Sports Betting Glossary
The terms that actually matter for profitable betting, defined in plain language — no slang for its own sake, no tout-speak.
- Bankroll
- Money set aside exclusively for betting, whose total loss you could absorb. The denominator for all sensible bet sizing. Bankroll management guide →
- Beat rate (CLV beat rate)
- The percentage of your bets whose odds were better than the closing line. Above 50% over a large sample indicates you time the market well.
- Bookmaker margin (vig / juice / overround)
- The built-in house edge: implied probabilities in a market summing past 100%. A 1.91/1.91 two-way market carries about a 4.7% overround.
- Closing line
- The final odds available just before an event starts — the market’s most informed estimate of the true probability, having absorbed all news and sharp money.
- Closing line value (CLV)
- How much better (or worse) your odds were than the closing line: (bet odds − closing odds) ÷ closing odds × 100. The most reliable public indicator of betting skill. Full CLV guide →
- Decimal odds
- Odds expressed as total return per unit staked: 2.50 returns 2.5 units for 1 staked (1.5 profit). Implied probability = 1 ÷ decimal odds.
- Drawdown
- The decline from a bankroll peak to a subsequent trough, usually in percent or units. Managing maximum drawdown is the practical goal of bet sizing.
- Edge
- A positive difference between your true win probability and the probability implied by the odds. Edges are proven by CLV and long-run records, not by feelings.
- Expected value (EV)
- Average profit or loss per bet if repeated many times: EV = p × (odds − 1) − (1 − p). Positive-EV betting is the only long-term winning strategy. EV guide →
- Fractional Kelly
- Staking a fixed fraction (half, quarter) of the Kelly criterion recommendation to reduce variance and protect against estimation error.
- Handle
- Total amount wagered — by a bettor, on a game, or across a book. Your handle is the denominator of ROI.
- Hedging
- Betting the opposite side of an existing position to lock in profit or cap loss, accepting a worse combined price for certainty.
- Implied probability
- The win rate a price demands to break even: 1 ÷ decimal odds. Odds 2.00 = 50%, odds 1.50 = 66.7%.
- Kelly criterion
- Formula for growth-optimal bet sizing: f* = (b·p − q) ÷ b. Powerful with accurate probabilities, dangerous with optimistic ones.

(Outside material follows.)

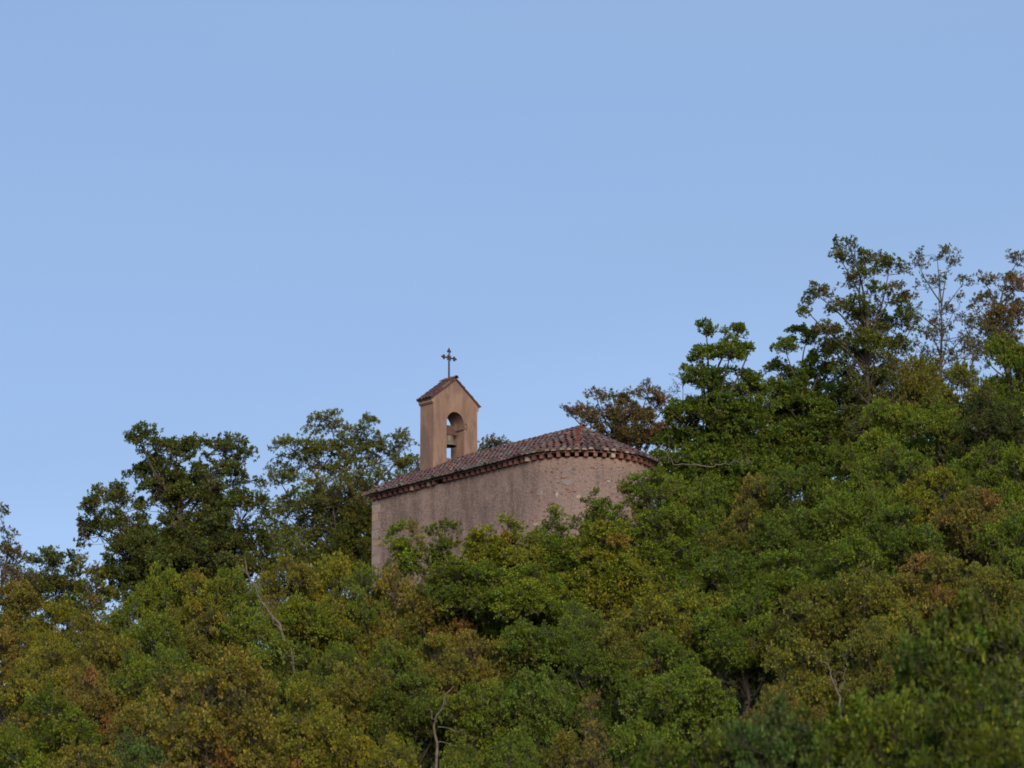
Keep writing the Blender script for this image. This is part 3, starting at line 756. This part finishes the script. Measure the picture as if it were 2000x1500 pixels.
SK = 'oaks standing against the sky'
own_tree('oak_tree', 101, 182, [(280, 868, 38, 36), (345, 890, 52, 34), (300, 935, 62, 44), (215, 975, 52, 32), (195, 1045, 42, 36), (250, 1035, 55, 40),
         (440, 885, 46, 32), (478, 900, 22, 24), (425, 955, 72, 58), (345, 985, 90, 62), (470, 1020, 55, 62), (300, 1075, 70, 42), (395, 1065, 95, 50), (180, 1000, 28, 24), (325, 1105, 75, 40), (420, 1110, 85, 40), (255, 1085, 50, 36), (480, 1075, 50, 44), (290, 1135, 80, 36), (385, 1150, 90, 36), (235, 1125, 50, 34), (470, 1130, 60, 40), (245, 1168, 44, 36), (520, 1120, 40, 40)],
         'sky', 'big dark oak with ragged crown alone against the sky left of the chapel', SK, base_px=370, trunk_r=.26, clump_den=1.0, brown=.02, leaf=.14)
own_tree('oak_tree', 102, 193, [(648, 838, 42, 36), (715, 835, 22, 30), (695, 870, 55, 34), (575, 880, 45, 32), (550, 945, 38, 52), (630, 915, 75, 55), (735, 905, 55, 50), (785, 872, 24, 36),
         (650, 985, 95, 55), (745, 970, 60, 70), (560, 1010, 50, 48), (800, 930, 30, 50), (700, 1040, 90, 40), (600, 1060, 70, 36), (690, 1075, 80, 40), (770, 1040, 40, 60), (560, 1095, 60, 40), (640, 1110, 90, 40), (530, 1050, 36, 40), (700, 1140, 50, 40), (640, 1150, 60, 40)],
         'light', 'airy olive green oak touching the left side of the bell gable', SK, base_px=665, trunk_r=.2, clump_den=.95, tips=15, leaf=.115, brown=.03)
own_tree('young_oak', 103, 178, [(2, 1015, 26, 20), (12, 1055, 24, 22), (28, 1085, 18, 18), (0, 1095, 34, 32), (15, 1125, 46, 34), (45, 1145, 40, 34)],
         'grey', 'thin leafed tree cut by the left edge, against the sky', SK, base_px=-12, trunk_r=.12, clump_den=.8, tips=8, leaves=7, brown=.15)
own_tree('young_oak', 104, 180, [(62, 1110, 24, 26), (92, 1100, 18, 24), (75, 1145, 48, 34), (60, 1185, 50, 34)], 'sky', 'small dark grey green tree low on the skyline near the left edge', SK, trunk_r=.10, clump_den=.85, brown=.04)
own_tree('young_oak', 105, 181, [(118, 1110, 26, 28), (145, 1130, 24, 26), (130, 1165, 46, 36), (135, 1205, 50, 34)], 'dark', 'small dark bushy tree between the left edge and the big dark oak', SK, trunk_r=.10, clump_den=1.2, brown=.03)
own_tree('sapling', 106, 176, [(165, 1115, 20, 26), (195, 1130, 22, 20), (178, 1165, 38, 36), (195, 1200, 46, 34)], 'olive', 'small yellowish sapling with sky behind, at the foot of the big dark oak', SK, trunk_r=.08, clump_den=.9, tips=9, brown=.05)
own_tree('oak_tree', 107, 196, [(1112, 806, 24, 16), (1165, 778, 18, 16), (1150, 818, 36, 24), (1208, 790, 34, 26), (1262, 778, 38, 24), (1225, 825, 60, 34), (1292, 805, 26, 36), (1255, 865, 60, 36), (1185, 855, 50, 26), (1300, 860, 40, 36)],
         'brownsky', 'brown leafed oak rising behind the apse roof', SK, base_px=1235, trunk_r=.22, clump_den=.95, tips=15, leaf=.115, brown=.35, brown_col=(1.35, .95, 1.2))
own_tree('sapling', 108, 184, fill=0, lobes=[(1335, 738, 16, 18), (1322, 768, 18, 20), (1345, 790, 22, 26)], col='grey', label='wispy almost leafless sapling between the brown oak and the tall green oak', group=SK, trunk_r=.07, clump_den=.6, tips=7, leaves=4, leaf=.09, brown=.1)
own_tree('oak_tree', 109, 178, fill=.95, lobes=[(1380, 655, 26, 20), (1438, 655, 18, 18), (1462, 690, 16, 16), (1372, 700, 34, 32), (1425, 700, 46, 38), (1370, 758, 52, 42), (1440, 760, 50, 48), (1395, 815, 85, 52), (1335, 825, 50, 46), (1455, 835, 55, 52), (1395, 870, 90, 36), (1320, 870, 45, 35), (1370, 915, 90, 36), (1450, 905, 60, 40), (1310, 915, 50, 30), (1335, 955, 60, 44), (1410, 960, 90, 44), (1480, 950, 60, 50), (1312, 985, 46, 40), (1350, 1015, 60, 40), (1300, 1045, 50, 34), (1345, 1070, 60, 36), (1470, 765, 32, 36), (1478, 815, 36, 38), (1300, 945, 36, 30)],
         col='deep', label='full green oak with two leafy tips right of the apse', group=SK, base_px=1410, trunk_r=.24, clump_den=1.05, leaf=.145, brown=.02)
own_tree('oak_tree', 110, 183, fill=.95, lobes=[(1536, 690, 28, 26), (1575, 665, 36, 28), (1618, 690, 30, 34), (1525, 740, 34, 36), (1590, 735, 55, 42), (1648, 740, 24, 32), (1555, 795, 58, 46), (1625, 795, 46, 46), (1580, 850, 85, 46), (1510, 830, 40, 40), (1520, 885, 70, 36), (1610, 885, 70, 36), (1520, 930, 70, 46), (1610, 930, 80, 46), (1655, 850, 40, 50), (1490, 840, 40, 50), (1665, 900, 50, 46), (1512, 775, 32, 36), (1655, 785, 36, 40)],
         col='deep', label='broad leafy oak below the tall thin crowned tree', group=SK, base_px=1575, trunk_r=.2, clump_den=1.0, leaf=.14, brown=.03)
own_tree('tall_oak', 111, 181, fill=.7, lobes=[(1660, 484, 26, 14), (1640, 505, 18, 12), (1690, 515, 40, 20), (1735, 535, 38, 28), (1680, 555, 40, 24), (1598, 578, 30, 20), (1580, 612, 18, 24), (1650, 605, 48, 22), (1735, 590, 40, 34), (1695, 635, 45, 32), (1740, 640, 30, 34), (1610, 650, 30, 16),
         (1705, 690, 24, 34), (1712, 750, 32, 40), (1750, 690, 34, 36), (1680, 800, 50, 46), (1745, 780, 50, 50), (1668, 715, 28, 30), (1640, 660, 24, 24), (1780, 640, 26, 30), (1775, 740, 34, 40), (1715, 850, 70, 40)],
         col='sky', label='tallest tree on the slope, thin crowned, with a dark ivy clad trunk', group=SK, base_px=1705, trunk_r=.2, clump_den=1.15, tips=14, leaves=9, leaf=.13, brown=.10)
own_tree('tall_oak', 112, 186, fill=0, lobes=[(1830, 502, 34, 18), (1795, 520, 18, 14), (1850, 525, 26, 20), (1835, 560, 38, 18), (1880, 555, 22, 14), (1862, 610, 34, 24), (1810, 640, 34, 32), (1850, 665, 46, 30), (1890, 650, 30, 26), (1800, 690, 36, 30), (1880, 700, 44, 34), (1830, 740, 60, 40), (1785, 600, 20, 22)],
         col='grey', label='see-through grey brown tree beside the tallest tree, sky between its twigs', group=SK, base_px=1845, trunk_r=.12, clump_den=.95, tips=9, leaves=7, leaf=.12, brown=.20)
own_tree('tall_oak', 113, 188, [(1985, 515, 28, 22), (1925, 555, 34, 18), (1975, 565, 40, 30), (1945, 600, 44, 24), (1990, 615, 36, 30), (1955, 650, 46, 26), (1910, 600, 24, 24), (1975, 690, 50, 36), (1920, 690, 40, 34), (1905, 640, 34, 26), (1990, 555, 30, 26), (1955, 625, 44, 26)],
         'brownsky', 'dark brownish tree cut by the right edge, highest there against the sky', SK, base_px=1968, trunk_r=.16, clump_den=.9, tips=9, brown=.10, leaf=.12)
own_tree('sapling', 114, 193, [(944, 876, 7, 5), (962, 868, 12, 8), (975, 868, 10, 7)], 'grey', 'tip of a leafy sapling just above the roof ridge, right of the bell gable', SK, trunk_r=.05, clump_den=1.2, tips=6, leaves=7, brown=.1)

WB = 'bushes and saplings along the chapel wall'
own_tree('sapling', 121, 166.5, fill=.6, lobes=[(765, 1055, 22, 26), (800, 1040, 24, 18), (788, 1085, 36, 26), (815, 1075, 22, 22), (775, 1115, 40, 26), (820, 1110, 36, 24)], col='bright', label='sparse green sapling in front of the wall near its left corner', group=WB, cat='sapling', trunk_r=.07, clump_den=.72, tips=9)
own_tree('sapling', 122, 167, fill=.6, lobes=[(872, 1036, 18, 14), (848, 1050, 16, 16), (846, 1090, 30, 24), (880, 1070, 14, 14), (860, 1120, 40, 26)], col='green', label='small open sapling before the middle of the bare nave wall', group=WB, cat='sapling', trunk_r=.06, clump_den=.72, tips=9)
own_tree('young_oak', 123, 166, [(988, 1035, 22, 18), (960, 1058, 34, 26), (1012, 1072, 40, 28), (935, 1095, 50, 32), (990, 1110, 70, 42), (915, 1130, 50, 35), (960, 1085, 50, 30), (1035, 1110, 40, 36)], 'yellow', 'yellow green young oak with one pointed top before the nave wall', WB, trunk_r=.12, brown=.04)
own_tree('shrub', 124, 168, [(1082, 1015, 22, 16), (1080, 1042, 30, 24), (1090, 1085, 46, 36), (1060, 1060, 22, 20), (1050, 1095, 50, 34), (1110, 1120, 60, 40), (1040, 1125, 60, 36)], 'green', 'narrow upright green shrub where the nave wall meets the apse', WB, cat='shrub', trunk_r=.07, clump_den=1.5, leaf=.10, brown=0)
own_tree('shrub', 125, 168.5, [(1165, 992, 26, 18), (1180, 1020, 42, 28), (1145, 1035, 28, 24), (1170, 1070, 50, 36), (1130, 1085, 36, 34), (1215, 1075, 36, 34), (1170, 1115, 70, 36)], 'deep', 'rounded green shrub at the middle of the apse wall', WB, cat='shrub', trunk_r=.07, clump_den=1.5, leaf=.10, brown=0)
own_tree('young_oak', 126, 165, [(1170, 1040, 34, 24), (1198, 1065, 36, 26), (1145, 1075, 34, 26), (1175, 1105, 62, 38), (1215, 1120, 40, 34), (1150, 1145, 50, 34), (1210, 1150, 60, 36), (1180, 1175, 70, 40)], 'yellow', 'yellow leafed young oak in front of the apse shrubs', WB, trunk_r=.11, brown=.05)
own_tree('tall_shrub', 127, 167, [(1260, 945, 40, 20), (1232, 975, 34, 32), (1285, 978, 48, 40), (1315, 945, 12, 12), (1230, 1020, 50, 42), (1300, 1035, 60, 46), (1255, 1060, 60, 40), (1255, 1105, 70, 40), (1325, 1090, 50, 44), (1300, 1145, 70, 40)], 'bright', 'fresh green tall shrub covering the right side of the apse', WB, cat='shrub', trunk_r=.09, clump_den=1.35, leaf=.10, brown=.01)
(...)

Kelly calculator →
- Limit (limited account)
- A bookmaker restricting how much a customer may stake — the standard response to accounts that consistently beat the closing line.
- Line movement
- Changes in odds between open and close, driven by money flow and news. Reading it well is a skill; chasing it after the fact is a leak. Line movement guide →
- Live betting (in-play)
- Betting during an event while odds change in real time. Higher bookmaker margins and faster decisions — statistically where tilted bettors lose the most.
- Longshot bias
- The market-wide tendency for long odds to be worse value than short odds, because casual money overpays for big payouts.
- Moneyline (1X2 / match odds)
- A bet on who wins, without a handicap. In three-way markets (soccer), the draw is a separate outcome.
- Parlay (accumulator)
- Multiple selections combined into one bet requiring all to win. Margins compound per leg, which is why books promote them so hard.
- ROI (return on investment)
- Net profit divided by total amount staked. The honest per-bet profitability measure — +3% to +5% sustained is professional-grade.
- Spread (handicap)
- A bet adjusted by a points margin. Comparing spread bets across different points is invalid — rigorous CLV only compares identical lines.
- Staking plan
- The predetermined rule for bet sizing — flat units, percentage, or fractional Kelly. Its job is to make sizing boring and survival certain.
- Steam
- A sudden, coordinated line move across many books at once, signaling respected money. Betting into it afterward buys a worse price.
- Tilt
- Emotionally driven betting after losses — raised stakes, faster bets, unfamiliar markets. The single most reliable destroyer of bankrolls. Tilt guide →
- Total (over/under)
- A bet on the combined score of both teams relative to a posted number, rather than on the winner.
- Unit
- A bettor’s standard stake, defined as a percentage of bankroll (commonly 1–2%). Records kept in units stay comparable as the bankroll changes.
- Value bet
- A bet whose odds exceed the fair odds for its true probability — i.e., positive EV. “Value” without a probability estimate is just an opinion.
- Void (push)
- A cancelled or tied bet with the stake returned. Voids must still be recorded — holes in a record corrupt every statistic computed from it.